Hubungan Industrial Ibarat Ikatan Perkawinan
Berita

Hubungan Industrial Ibarat Ikatan Perkawinan

Kepercayaan menjadi kata kunci terbinanya hubungan industrial yang harmonis. Terjalin dalam ‘akad nikah’ berupa perjanjian kerja bersama.

CR-12
Bacaan 2 Menit
Perkara di PHI dapat berkurang jika hubungan pekerja dan pengusaha harmonis. Foto: SGP
Perkara di PHI dapat berkurang jika hubungan pekerja dan pengusaha harmonis. Foto: SGP

Perselisihan hubungan industrial dapat diantisipasi atau bahkan dikurangi bila pekerja dan pengusaha masing-masing melaksanakan hak dan kewajibannya sesuai peraturan perundang-undangan yang berlaku.

 

Kesepakatan perjanjian kerja dapat digunakan sebagai instrumen untuk mewujudkan hubungan industrial yang harmonis, dinamis dan berkeadilan. “Hubungan industrial itu seperti hubungan suami–istri,” ujar Retno Wulandari, Kasubdit Analisis Diskriminasi Kementerian Tenaga Kerja dan Transmigrasi, dalam sebuah diskusi yang diselenggarakan Serikat Pekerja Birotika Semesta DHL (SPBS DHL), Jumat (28/10) di Jakarta.

 

Retno menitikberatkan pada pentingnya Perjanjian Kerja Bersama (PKB). Pasalnya, dalam PKB itulah kesepakatan-kesepakatan kerja dibangun secara demokratis karena didalamnya termaktub kepentingan pengusaha dan pekerja.

 

Ia juga menyadari tidak sedikit permasalahan yang terjadi di lapangan terkait penyusunan PKB. Sebagin besar masalah yang terjadi, berpangkal pada tidak adanya rasa saling percaya.

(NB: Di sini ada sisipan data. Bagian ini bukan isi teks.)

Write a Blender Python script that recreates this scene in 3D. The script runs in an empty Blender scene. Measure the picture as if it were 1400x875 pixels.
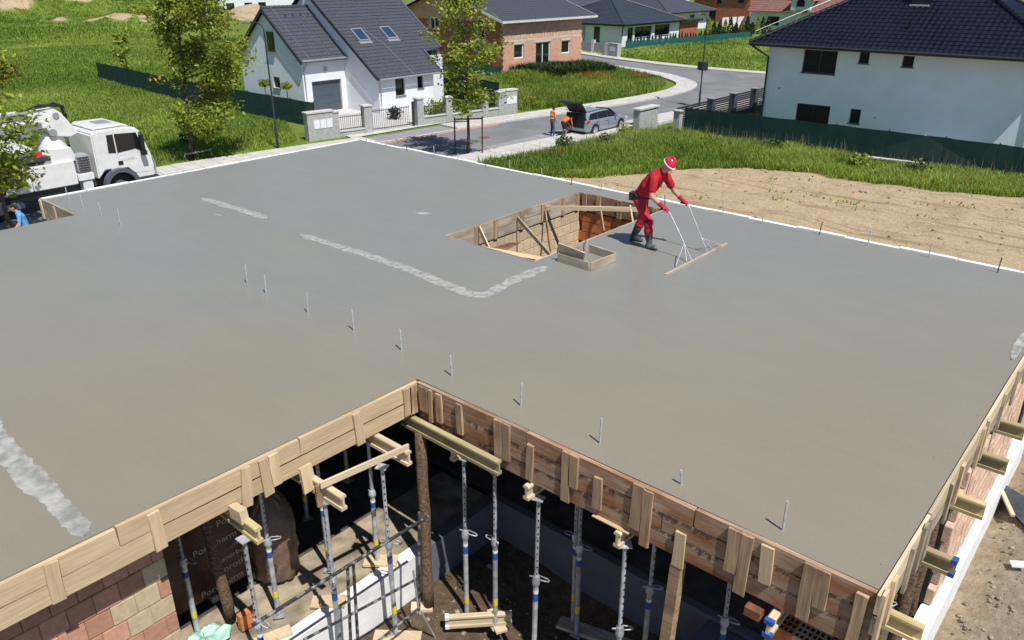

Dimana pengusaha tidak percaya bahwa PKB akan membuat pekerja lebih bersemangat dalam bekerja. Sedangkan pekerja tidak percaya kepada pengusaha karena menilai pengusaha tidak akan memenuhi tuntutan pekerja.

 

Seperti kasus perselisihan hubungan indsutrial yang dihadapi Serikat Pekerja PLN (SP PLN), Serikat Pekerja Bank Swadesi Club (SPSC) dan lainnya. Perselisihan mereka bermula dari rencana pembentukan PKB. Sampai akhirnya terjadi mutasi, penurunan gaji dan bahkan PHK sepihak.

 

Sekjen Organisasi Pekerja Seluruh Indonesia, Timbul Siregar dalam kesempatan yang sama mengamini pemaparan Retno. Menurutnya PKB harus mengakomodir kepentingan kedua belah pihak. Dalam pembentukannya, harus ditulis secara rinci dan jelas agar tidak menimbulkan multitafsir di kemudian hari. “Membuat PKB itu jangan terburu-buru, jangan juga terlalu lama, harus dibuat rinci,” tutur Timbul.

 

Menurut Timbul adanya multitafsir dalam PKB akan menyulitkan pengusaha ataupun buruh dalam pelaksanaannya di lapangan. Ia mengakui menemukan banyak kasus seperti ini di PHI Jakarta. “Jadinya multitafsir, pengusaha maksudnya begini, pekerja maksudnya begitu, ya nggak ketemu.”